Entries taken from a collection:
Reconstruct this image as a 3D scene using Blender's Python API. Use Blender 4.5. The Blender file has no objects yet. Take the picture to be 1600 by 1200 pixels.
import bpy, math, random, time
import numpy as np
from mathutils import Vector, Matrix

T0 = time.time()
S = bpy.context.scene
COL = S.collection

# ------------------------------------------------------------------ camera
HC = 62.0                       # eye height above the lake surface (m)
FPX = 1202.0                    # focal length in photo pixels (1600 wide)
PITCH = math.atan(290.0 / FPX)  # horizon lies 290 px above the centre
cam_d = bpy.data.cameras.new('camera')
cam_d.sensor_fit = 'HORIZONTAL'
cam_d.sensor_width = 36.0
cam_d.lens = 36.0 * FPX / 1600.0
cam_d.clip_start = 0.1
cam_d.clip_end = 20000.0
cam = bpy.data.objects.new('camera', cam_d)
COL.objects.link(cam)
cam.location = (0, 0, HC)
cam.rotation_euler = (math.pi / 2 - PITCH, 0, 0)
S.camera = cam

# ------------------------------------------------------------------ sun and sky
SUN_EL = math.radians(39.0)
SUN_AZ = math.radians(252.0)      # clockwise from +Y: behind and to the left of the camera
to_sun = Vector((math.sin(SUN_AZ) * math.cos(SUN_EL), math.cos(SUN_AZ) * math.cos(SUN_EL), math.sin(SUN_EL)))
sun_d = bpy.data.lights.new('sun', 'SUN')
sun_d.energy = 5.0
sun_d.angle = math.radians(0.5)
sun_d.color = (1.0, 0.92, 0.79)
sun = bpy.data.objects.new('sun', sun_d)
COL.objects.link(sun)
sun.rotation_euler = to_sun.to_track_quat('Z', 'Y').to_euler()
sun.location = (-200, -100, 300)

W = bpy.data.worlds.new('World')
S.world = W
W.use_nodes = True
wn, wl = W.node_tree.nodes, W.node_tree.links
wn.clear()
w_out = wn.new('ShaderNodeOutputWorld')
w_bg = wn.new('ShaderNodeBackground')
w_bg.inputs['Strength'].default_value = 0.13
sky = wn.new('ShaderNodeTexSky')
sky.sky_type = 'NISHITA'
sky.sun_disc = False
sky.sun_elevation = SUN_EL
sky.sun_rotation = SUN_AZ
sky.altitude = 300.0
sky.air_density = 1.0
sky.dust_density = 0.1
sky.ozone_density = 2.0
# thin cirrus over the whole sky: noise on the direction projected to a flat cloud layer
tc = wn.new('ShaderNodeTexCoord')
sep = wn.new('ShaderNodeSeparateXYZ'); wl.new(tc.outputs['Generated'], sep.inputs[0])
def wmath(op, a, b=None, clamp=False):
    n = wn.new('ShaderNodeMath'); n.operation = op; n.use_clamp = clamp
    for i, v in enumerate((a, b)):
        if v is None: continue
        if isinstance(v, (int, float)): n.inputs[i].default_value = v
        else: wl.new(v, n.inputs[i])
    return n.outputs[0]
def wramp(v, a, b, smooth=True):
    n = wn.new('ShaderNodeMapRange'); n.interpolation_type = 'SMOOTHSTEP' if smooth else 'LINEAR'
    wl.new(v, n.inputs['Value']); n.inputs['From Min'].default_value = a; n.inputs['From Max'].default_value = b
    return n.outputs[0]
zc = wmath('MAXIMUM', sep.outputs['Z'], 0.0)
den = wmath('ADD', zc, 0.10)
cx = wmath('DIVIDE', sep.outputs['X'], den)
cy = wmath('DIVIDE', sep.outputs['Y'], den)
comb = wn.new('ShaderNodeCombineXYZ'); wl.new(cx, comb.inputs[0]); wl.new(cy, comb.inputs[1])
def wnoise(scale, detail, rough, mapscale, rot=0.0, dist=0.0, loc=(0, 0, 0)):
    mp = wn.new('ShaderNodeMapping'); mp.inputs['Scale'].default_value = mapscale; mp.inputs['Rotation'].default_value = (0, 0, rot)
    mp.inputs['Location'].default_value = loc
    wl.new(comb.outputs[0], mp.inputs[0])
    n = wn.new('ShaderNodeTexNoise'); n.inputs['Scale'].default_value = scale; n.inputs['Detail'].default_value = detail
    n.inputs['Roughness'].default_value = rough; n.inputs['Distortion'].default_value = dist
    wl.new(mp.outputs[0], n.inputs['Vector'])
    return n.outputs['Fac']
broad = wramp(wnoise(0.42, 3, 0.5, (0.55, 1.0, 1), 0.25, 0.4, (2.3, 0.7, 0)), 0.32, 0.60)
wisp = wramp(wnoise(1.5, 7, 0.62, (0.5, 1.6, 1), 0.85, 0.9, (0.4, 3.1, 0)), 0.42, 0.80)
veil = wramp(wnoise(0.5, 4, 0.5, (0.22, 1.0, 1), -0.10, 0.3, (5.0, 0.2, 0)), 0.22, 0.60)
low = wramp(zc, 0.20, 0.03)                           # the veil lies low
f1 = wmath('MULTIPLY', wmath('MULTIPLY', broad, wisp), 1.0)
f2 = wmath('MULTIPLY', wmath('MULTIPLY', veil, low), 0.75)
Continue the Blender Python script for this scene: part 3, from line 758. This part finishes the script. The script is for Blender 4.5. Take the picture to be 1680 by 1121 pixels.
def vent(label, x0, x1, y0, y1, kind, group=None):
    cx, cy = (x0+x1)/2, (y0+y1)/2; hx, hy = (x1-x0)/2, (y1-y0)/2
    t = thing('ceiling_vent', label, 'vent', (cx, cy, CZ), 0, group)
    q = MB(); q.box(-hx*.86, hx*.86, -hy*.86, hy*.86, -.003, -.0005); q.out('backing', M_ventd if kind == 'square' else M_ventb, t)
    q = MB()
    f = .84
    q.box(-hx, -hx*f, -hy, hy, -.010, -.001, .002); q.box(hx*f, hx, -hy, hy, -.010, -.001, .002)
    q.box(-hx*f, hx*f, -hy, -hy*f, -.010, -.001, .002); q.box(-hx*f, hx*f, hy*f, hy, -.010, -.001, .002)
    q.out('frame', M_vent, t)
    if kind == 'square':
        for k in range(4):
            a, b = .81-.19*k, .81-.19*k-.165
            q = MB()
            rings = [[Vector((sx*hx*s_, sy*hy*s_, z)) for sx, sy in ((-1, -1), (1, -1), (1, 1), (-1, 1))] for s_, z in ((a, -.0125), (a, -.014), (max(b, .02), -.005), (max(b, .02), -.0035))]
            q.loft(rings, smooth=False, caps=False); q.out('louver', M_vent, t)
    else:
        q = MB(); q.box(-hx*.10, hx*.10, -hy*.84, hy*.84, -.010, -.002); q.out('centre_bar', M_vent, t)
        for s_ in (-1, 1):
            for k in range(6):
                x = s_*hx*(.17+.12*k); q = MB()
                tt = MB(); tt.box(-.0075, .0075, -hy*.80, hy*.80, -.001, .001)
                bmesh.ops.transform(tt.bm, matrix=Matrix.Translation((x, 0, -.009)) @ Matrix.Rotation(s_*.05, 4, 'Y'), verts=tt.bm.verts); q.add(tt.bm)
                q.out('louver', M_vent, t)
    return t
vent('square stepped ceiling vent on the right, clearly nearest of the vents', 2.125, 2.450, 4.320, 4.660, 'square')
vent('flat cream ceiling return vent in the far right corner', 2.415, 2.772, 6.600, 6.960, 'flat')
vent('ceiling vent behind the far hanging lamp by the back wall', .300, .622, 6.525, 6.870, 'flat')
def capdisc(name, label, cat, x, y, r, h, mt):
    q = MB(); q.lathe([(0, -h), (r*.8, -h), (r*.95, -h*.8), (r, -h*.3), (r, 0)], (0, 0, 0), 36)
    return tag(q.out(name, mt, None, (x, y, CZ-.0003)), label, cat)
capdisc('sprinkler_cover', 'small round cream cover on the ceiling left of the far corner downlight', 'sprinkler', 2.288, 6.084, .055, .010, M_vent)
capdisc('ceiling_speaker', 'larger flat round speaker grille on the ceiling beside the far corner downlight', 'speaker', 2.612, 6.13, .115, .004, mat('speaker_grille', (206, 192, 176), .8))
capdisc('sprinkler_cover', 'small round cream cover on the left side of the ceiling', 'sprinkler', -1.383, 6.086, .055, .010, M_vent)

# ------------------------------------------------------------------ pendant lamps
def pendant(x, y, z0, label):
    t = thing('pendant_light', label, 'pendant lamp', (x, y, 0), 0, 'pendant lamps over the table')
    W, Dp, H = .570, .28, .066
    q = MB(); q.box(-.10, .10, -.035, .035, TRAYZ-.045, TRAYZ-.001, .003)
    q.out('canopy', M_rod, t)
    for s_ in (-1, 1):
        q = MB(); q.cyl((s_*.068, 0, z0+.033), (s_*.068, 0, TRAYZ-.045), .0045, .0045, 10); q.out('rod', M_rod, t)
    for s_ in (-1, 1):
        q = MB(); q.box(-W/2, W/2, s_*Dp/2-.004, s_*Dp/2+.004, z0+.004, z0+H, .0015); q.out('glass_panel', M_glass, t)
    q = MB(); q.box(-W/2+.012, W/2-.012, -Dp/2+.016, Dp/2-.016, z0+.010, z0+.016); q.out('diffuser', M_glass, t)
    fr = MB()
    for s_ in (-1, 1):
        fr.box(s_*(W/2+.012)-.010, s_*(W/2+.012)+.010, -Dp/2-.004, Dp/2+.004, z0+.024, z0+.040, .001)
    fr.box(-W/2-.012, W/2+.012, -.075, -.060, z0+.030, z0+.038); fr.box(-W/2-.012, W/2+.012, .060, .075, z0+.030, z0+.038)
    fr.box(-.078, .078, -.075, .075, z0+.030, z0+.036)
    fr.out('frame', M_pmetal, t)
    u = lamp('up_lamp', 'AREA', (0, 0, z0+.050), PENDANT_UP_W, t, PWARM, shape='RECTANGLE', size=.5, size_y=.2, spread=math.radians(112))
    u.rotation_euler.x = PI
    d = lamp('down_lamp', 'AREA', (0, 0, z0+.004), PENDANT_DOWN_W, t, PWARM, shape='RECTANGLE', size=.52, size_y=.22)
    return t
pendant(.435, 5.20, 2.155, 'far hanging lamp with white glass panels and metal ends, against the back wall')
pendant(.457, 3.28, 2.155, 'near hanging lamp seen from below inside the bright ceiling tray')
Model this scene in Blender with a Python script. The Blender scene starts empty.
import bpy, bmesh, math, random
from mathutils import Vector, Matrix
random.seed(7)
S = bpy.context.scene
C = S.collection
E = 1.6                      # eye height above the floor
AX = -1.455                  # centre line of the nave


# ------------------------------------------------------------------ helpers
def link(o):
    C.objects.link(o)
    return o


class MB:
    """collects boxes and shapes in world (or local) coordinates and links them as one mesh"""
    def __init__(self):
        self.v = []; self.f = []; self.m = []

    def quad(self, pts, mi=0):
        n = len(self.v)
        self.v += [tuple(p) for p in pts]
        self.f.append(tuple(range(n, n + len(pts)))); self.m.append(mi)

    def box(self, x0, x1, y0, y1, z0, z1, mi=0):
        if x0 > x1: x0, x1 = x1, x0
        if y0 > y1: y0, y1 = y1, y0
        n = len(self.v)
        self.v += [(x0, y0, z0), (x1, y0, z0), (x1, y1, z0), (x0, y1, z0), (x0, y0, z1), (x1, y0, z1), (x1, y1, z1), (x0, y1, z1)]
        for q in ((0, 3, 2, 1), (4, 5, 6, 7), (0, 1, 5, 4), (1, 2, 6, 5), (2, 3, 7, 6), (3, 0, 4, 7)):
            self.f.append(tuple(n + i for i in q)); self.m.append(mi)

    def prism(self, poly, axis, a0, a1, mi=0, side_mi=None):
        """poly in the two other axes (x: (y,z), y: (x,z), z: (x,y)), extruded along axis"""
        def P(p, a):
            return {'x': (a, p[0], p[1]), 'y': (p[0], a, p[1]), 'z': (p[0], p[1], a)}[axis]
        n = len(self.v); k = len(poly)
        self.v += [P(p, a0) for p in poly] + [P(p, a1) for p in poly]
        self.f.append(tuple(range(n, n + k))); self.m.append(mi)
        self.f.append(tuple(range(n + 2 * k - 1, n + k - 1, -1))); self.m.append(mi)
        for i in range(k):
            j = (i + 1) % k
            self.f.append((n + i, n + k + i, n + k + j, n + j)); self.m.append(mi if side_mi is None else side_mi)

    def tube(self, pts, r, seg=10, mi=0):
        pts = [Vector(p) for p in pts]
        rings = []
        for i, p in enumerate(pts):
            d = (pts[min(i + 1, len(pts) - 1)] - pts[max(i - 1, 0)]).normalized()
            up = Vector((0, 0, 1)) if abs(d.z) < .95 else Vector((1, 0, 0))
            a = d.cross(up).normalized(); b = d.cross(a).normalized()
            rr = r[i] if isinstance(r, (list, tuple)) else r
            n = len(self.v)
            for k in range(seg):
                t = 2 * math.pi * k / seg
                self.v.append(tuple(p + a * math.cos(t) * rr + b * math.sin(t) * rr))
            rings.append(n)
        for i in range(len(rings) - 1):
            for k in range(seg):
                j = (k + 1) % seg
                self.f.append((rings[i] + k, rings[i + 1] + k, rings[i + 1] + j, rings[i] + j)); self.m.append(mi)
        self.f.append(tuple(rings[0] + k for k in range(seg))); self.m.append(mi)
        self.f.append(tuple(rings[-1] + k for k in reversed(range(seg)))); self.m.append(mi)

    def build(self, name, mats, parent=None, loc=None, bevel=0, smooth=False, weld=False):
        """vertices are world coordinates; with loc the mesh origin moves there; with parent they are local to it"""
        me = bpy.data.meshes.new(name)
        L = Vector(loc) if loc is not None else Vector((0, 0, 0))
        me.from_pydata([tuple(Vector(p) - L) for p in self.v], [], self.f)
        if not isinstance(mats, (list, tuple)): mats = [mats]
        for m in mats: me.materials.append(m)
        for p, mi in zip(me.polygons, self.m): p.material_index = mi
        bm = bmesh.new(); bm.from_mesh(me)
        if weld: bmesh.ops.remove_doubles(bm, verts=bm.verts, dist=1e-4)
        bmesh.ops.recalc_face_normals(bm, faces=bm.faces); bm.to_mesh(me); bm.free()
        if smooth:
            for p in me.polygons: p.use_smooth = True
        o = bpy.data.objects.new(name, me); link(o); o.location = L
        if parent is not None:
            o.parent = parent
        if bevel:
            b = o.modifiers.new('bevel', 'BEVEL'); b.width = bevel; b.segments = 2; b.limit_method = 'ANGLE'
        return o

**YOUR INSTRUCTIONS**
Give back the opening line of the records above and every line after it, up to and including the one with "sun.location = (-200, -100, 300)", unchanged.

**ANSWER FOR THE TASK**
Reconstruct this image as a 3D scene using Blender's Python API. Use Blender 4.5. The Blender file has no objects yet. Take the picture to be 1600 by 1200 pixels.
import bpy, math, random, time
import numpy as np
from mathutils import Vector, Matrix

T0 = time.time()
S = bpy.context.scene
COL = S.collection

# ------------------------------------------------------------------ camera
HC = 62.0                       # eye height above the lake surface (m)
FPX = 1202.0                    # focal length in photo pixels (1600 wide)
PITCH = math.atan(290.0 / FPX)  # horizon lies 290 px above the centre
cam_d = bpy.data.cameras.new('camera')
cam_d.sensor_fit = 'HORIZONTAL'
cam_d.sensor_width = 36.0
cam_d.lens = 36.0 * FPX / 1600.0
cam_d.clip_start = 0.1
cam_d.clip_end = 20000.0
cam = bpy.data.objects.new('camera', cam_d)
COL.objects.link(cam)
cam.location = (0, 0, HC)
cam.rotation_euler = (math.pi / 2 - PITCH, 0, 0)
S.camera = cam

# ------------------------------------------------------------------ sun and sky
SUN_EL = math.radians(39.0)
SUN_AZ = math.radians(252.0)      # clockwise from +Y: behind and to the left of the camera
to_sun = Vector((math.sin(SUN_AZ) * math.cos(SUN_EL), math.cos(SUN_AZ) * math.cos(SUN_EL), math.sin(SUN_EL)))
sun_d = bpy.data.lights.new('sun', 'SUN')
sun_d.energy = 5.0
sun_d.angle = math.radians(0.5)
sun_d.color = (1.0, 0.92, 0.79)
sun = bpy.data.objects.new('sun', sun_d)
COL.objects.link(sun)
sun.rotation_euler = to_sun.to_track_quat('Z', 'Y').to_euler()
sun.location = (-200, -100, 300)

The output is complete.